Le fonds en question porte néanmoins essentiellement sur des infrastructures de mobilité et ignore toutes les autres dimensions de la problématique, en particulier le coût pour les collectivités territoriales françaises des besoins exprimés par les frontaliers. Pour celles-ci, faute de moyens complémentaires, il est à craindre un creusement des écarts de développement avec en corollaire une impossible cohésion des territoires au-delà des frontières, un creusement des écarts de développement, d’autant plus dans un contexte de tarissement des dotations de l’Etat. Pour le territoire du Grand Longwy, cette double frontière est donc tout à la fois une opportunité de résilience pour un territoire post-industriel mais également une source de difficultés supplémentaires en terme de développement et de cohésion territoriale.

 

 

[1] Rachid Belkacem, Isabelle Pigeron-Piroth, « Le rôle du Pôle Européen de Développement entre le Luxembourg, la Belgique et la France dans l’émergence d’un territoire transfrontalier », in Frontières en mutation. Vivre et utiliser les transformations territoriales- XIVème-XXIème siècles, 2019, Besançon, MSHE.

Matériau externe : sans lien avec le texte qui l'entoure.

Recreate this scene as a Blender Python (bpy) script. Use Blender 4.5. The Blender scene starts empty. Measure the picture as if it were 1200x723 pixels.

[2] Eric Marochini, « La cohésion des territoires dans les espaces frontaliers : l’exemple de la Grande Région », in Patricia Demaye-Simoni (dir.), La cohésion des territoires : de nouveaux mots pour panser les maux, 2022, Berger-Levrault, Paris, 284 pages.

[3] Eric Marochini, 2018, « Val de Fensch : résilience, transformations et anticipations d’un territoire encore industriel », Revue Géographique de l'Est, vol. 58/3-4.